In the Introit for the 6th Sunday after Pentecost, there is a question regarding whether to capitalize the word “christi.” The Vulgata does not, because Psalm 27 is not specifically referring to Our Lord, but rather to God’s “anointed one.” However, Missals tend to capitalize it, such as the official 1962 Missal and also a book from 1777 called Missel de Paris. Something tells me Monsignor Knox would not capitalize it.

—Jeff Ostrowski
15 February 2021 • “Sung vs. Spoken”

We have spoken quite a bit about “sung vs. spoken” antiphons. We have also noted that the texts of the Graduale Romanum sometimes don’t match the Missal texts (in the Extraordinary Form) because the Mass Propers are older than Saint Jerome’s Vulgate, and sometimes came from the ITALA versions of Sacred Scripture.

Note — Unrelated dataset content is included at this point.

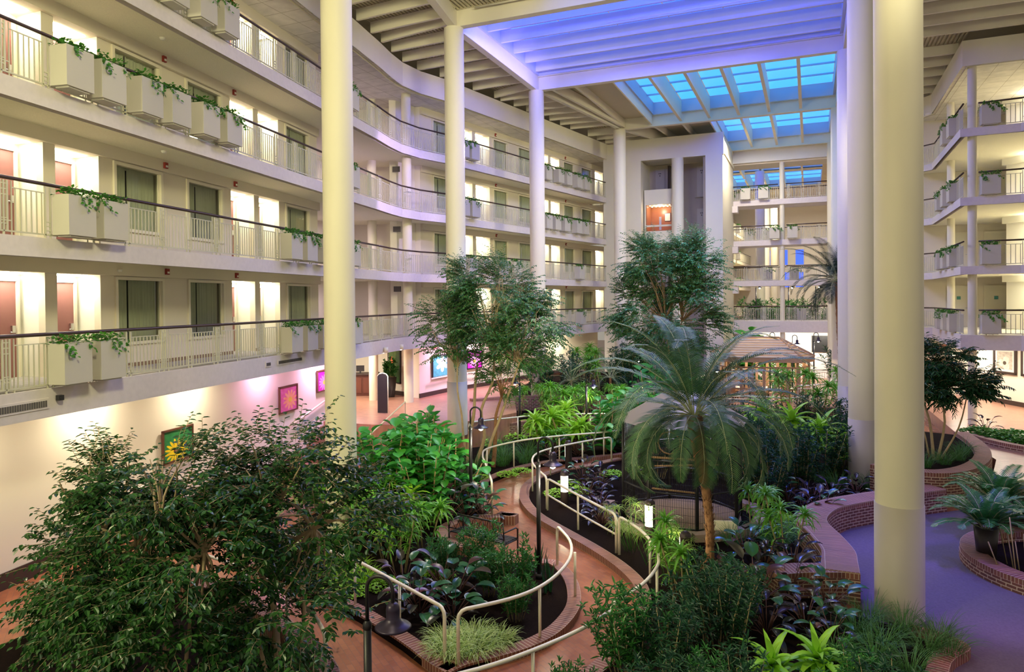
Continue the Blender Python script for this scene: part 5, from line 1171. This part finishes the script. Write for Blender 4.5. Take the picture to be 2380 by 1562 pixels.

On occasion, the Missal itself doesn’t match the Vulgate—cf. the Introit “Esto Mihi.” The Vulgate has: “Esto mihi in Deum protectórem et in domum refúgii…” but the Missal and Graduale Romanum use “Esto mihi in Deum protectórem et in locum refúgii…” The 1970s “spoken propers” use the traditional version, as you can see.

—Jeff Ostrowski

Random Quote

“Like all other liturgical functions, like offices and ranks in the Church, indeed like everything else in the world, the religious service that we call the Mass existed long before it had a special technical name.”